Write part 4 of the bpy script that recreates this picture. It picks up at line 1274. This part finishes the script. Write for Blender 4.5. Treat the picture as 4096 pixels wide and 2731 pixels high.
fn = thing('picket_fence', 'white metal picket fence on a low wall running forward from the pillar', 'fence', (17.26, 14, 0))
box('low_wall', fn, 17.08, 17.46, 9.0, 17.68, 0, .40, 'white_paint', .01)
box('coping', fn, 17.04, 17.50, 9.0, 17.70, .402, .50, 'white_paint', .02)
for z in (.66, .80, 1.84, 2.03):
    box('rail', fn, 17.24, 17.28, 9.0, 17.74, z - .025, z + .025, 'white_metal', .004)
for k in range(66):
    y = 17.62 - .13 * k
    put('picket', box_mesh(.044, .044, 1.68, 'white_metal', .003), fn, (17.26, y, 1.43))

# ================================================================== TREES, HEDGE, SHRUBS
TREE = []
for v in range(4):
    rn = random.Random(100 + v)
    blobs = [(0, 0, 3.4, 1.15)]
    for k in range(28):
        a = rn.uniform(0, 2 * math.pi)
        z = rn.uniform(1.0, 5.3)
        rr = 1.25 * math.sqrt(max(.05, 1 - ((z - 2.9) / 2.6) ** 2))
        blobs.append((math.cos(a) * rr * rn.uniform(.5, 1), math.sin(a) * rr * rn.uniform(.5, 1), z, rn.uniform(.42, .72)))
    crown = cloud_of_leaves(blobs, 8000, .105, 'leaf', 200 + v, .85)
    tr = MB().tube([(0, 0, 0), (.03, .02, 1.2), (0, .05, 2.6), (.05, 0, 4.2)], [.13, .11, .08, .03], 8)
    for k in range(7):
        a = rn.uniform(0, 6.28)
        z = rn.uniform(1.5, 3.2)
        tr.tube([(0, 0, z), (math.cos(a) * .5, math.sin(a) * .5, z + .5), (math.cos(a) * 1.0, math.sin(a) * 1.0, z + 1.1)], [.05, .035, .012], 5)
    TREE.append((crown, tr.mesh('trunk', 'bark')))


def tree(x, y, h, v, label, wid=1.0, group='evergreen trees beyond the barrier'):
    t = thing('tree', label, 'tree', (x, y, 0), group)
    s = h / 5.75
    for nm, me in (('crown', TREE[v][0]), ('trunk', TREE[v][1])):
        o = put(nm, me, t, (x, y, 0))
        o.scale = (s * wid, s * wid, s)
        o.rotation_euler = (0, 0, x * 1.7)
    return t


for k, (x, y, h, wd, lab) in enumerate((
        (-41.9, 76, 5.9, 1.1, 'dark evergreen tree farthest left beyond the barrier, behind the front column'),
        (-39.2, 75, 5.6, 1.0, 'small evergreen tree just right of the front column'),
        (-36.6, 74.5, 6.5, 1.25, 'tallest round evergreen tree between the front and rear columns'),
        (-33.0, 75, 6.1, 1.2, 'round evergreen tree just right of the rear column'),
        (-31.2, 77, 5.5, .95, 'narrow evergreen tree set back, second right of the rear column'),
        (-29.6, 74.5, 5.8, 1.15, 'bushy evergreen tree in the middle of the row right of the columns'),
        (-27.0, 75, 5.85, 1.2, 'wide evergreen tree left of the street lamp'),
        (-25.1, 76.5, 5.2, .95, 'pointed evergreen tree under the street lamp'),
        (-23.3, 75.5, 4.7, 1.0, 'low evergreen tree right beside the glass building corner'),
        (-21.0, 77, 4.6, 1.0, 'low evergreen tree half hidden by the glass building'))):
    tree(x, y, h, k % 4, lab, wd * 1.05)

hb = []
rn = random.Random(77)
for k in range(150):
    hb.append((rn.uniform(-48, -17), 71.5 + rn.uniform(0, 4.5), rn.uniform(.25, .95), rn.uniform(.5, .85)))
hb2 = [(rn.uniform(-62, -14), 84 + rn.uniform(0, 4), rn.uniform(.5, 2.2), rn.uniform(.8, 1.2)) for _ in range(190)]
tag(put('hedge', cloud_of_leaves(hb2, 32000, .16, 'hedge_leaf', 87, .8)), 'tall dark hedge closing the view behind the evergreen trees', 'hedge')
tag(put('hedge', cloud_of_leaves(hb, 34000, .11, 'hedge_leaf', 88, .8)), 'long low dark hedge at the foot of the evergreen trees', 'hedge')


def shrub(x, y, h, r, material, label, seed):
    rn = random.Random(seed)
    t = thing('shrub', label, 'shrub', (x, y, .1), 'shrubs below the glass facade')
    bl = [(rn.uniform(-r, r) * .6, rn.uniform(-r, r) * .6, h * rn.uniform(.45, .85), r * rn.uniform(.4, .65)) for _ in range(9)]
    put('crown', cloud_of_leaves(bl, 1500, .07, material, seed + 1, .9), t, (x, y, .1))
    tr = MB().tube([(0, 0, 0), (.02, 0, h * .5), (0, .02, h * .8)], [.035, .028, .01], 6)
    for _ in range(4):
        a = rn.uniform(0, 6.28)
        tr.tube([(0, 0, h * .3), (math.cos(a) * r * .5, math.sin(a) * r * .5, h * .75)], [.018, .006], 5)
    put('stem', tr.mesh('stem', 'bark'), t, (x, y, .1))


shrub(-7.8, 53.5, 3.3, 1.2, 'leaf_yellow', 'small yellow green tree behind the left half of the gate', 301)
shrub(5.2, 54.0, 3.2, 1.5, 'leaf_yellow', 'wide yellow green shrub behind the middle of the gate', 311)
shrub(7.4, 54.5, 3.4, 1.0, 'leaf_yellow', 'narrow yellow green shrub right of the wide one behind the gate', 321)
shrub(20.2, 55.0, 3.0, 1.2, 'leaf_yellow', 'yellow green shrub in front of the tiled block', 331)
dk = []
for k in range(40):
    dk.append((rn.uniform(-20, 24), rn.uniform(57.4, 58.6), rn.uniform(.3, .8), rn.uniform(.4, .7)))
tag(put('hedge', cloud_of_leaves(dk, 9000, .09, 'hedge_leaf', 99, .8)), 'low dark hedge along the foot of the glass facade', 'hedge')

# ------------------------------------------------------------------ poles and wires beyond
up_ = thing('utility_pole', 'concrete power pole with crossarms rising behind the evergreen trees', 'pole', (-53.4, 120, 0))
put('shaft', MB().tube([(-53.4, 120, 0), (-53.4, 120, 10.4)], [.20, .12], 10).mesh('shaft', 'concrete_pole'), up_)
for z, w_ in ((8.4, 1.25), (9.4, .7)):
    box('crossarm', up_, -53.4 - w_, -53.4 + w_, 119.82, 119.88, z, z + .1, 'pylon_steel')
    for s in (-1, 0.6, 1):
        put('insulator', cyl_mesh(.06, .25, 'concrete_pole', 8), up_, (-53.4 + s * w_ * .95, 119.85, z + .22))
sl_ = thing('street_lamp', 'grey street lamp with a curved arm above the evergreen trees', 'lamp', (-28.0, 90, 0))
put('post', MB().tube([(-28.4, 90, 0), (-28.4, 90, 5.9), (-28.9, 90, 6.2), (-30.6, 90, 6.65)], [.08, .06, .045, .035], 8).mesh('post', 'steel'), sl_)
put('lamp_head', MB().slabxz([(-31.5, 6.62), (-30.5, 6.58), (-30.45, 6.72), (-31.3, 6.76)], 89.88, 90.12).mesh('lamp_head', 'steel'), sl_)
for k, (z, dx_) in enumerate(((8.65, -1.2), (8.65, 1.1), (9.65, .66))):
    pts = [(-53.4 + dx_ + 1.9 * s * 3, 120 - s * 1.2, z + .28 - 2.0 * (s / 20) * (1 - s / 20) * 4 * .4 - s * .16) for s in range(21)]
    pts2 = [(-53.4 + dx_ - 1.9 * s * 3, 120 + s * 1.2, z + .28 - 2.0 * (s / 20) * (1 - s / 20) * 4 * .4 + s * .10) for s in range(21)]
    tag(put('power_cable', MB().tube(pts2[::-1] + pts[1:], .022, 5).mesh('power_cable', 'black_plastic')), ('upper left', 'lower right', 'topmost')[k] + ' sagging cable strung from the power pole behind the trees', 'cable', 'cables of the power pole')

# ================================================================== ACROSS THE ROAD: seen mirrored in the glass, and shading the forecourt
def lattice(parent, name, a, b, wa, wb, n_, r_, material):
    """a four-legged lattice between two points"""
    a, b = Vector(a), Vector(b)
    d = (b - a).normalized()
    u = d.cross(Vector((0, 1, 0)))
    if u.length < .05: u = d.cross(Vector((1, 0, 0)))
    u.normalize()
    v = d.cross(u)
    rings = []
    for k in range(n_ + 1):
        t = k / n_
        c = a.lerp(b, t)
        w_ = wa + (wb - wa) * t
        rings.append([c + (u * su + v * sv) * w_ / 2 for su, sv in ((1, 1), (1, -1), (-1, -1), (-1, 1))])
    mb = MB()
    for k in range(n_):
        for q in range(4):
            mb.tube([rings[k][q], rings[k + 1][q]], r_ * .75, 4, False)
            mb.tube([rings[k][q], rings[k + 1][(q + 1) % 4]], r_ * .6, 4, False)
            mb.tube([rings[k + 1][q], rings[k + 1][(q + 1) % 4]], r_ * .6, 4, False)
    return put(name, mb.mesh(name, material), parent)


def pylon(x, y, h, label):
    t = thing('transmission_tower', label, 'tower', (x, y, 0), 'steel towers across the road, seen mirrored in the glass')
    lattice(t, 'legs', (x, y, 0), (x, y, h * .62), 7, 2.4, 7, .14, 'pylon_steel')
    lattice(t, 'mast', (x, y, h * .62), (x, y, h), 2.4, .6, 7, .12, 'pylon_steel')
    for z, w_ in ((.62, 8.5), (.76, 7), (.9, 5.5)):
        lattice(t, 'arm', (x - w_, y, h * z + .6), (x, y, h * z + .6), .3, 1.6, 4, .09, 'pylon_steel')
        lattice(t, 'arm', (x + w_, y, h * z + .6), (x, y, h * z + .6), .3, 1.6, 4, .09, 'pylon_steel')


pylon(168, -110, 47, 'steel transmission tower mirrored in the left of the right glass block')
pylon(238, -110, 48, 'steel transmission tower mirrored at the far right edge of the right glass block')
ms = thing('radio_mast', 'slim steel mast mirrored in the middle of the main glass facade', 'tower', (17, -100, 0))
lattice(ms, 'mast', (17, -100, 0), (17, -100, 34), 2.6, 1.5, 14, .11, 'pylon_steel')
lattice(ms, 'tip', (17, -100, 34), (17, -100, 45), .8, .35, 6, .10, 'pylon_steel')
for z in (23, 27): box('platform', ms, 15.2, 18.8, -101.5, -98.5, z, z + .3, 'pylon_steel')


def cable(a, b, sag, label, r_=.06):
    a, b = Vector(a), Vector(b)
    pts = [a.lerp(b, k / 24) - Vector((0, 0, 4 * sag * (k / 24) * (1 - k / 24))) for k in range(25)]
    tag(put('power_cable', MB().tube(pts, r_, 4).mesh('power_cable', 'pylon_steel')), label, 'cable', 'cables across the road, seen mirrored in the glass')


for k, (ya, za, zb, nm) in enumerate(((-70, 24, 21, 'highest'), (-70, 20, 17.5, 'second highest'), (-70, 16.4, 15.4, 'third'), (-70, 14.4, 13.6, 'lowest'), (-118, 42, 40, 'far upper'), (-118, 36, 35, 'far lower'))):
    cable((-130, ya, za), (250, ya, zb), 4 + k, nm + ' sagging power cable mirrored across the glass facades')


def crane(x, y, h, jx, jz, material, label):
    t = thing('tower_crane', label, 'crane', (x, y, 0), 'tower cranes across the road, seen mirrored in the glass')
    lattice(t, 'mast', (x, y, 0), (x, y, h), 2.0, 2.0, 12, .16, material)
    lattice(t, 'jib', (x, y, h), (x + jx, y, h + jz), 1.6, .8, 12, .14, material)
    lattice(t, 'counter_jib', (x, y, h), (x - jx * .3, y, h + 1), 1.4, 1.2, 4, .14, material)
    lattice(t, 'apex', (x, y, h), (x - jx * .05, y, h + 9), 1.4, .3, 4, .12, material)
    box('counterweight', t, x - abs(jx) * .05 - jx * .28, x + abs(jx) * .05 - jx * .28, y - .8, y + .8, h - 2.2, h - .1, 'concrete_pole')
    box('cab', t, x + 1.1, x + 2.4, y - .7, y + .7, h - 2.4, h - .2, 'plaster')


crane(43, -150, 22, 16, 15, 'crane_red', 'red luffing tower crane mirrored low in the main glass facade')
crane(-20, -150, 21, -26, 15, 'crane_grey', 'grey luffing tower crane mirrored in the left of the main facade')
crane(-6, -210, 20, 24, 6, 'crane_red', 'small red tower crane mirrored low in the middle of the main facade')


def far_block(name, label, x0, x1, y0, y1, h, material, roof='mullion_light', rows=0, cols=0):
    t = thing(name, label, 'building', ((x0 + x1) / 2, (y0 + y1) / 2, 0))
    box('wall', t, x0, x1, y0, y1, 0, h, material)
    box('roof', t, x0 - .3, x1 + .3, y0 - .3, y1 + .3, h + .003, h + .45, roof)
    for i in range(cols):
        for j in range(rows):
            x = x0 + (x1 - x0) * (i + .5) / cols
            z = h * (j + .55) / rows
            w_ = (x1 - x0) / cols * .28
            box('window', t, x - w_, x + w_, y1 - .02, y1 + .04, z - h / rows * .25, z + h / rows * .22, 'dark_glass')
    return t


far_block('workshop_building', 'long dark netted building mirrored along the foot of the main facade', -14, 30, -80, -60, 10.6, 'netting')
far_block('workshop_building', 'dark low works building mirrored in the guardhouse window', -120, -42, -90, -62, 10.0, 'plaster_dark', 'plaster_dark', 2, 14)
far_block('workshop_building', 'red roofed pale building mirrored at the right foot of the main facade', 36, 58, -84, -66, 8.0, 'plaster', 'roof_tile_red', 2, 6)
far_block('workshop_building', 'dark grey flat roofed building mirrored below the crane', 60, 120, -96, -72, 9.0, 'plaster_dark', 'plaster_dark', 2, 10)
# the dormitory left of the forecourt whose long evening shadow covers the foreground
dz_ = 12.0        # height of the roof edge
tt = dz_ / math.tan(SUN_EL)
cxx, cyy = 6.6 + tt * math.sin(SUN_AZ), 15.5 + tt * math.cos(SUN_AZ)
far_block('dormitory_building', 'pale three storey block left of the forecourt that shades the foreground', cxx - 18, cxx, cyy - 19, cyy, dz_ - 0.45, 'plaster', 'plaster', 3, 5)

— SET PROBLEM —
Each line from the top of the material above through the line with "(17.26, y, 1.43))" must be echoed exactly, and no other line.

— THE ANSWER —
Write part 4 of the bpy script that recreates this picture. It picks up at line 1274. This part finishes the script. Write for Blender 4.5. Treat the picture as 4096 pixels wide and 2731 pixels high.
fn = thing('picket_fence', 'white metal picket fence on a low wall running forward from the pillar', 'fence', (17.26, 14, 0))
box('low_wall', fn, 17.08, 17.46, 9.0, 17.68, 0, .40, 'white_paint', .01)
box('coping', fn, 17.04, 17.50, 9.0, 17.70, .402, .50, 'white_paint', .02)
for z in (.66, .80, 1.84, 2.03):
    box('rail', fn, 17.24, 17.28, 9.0, 17.74, z - .025, z + .025, 'white_metal', .004)
for k in range(66):
    y = 17.62 - .13 * k
    put('picket', box_mesh(.044, .044, 1.68, 'white_metal', .003), fn, (17.26, y, 1.43))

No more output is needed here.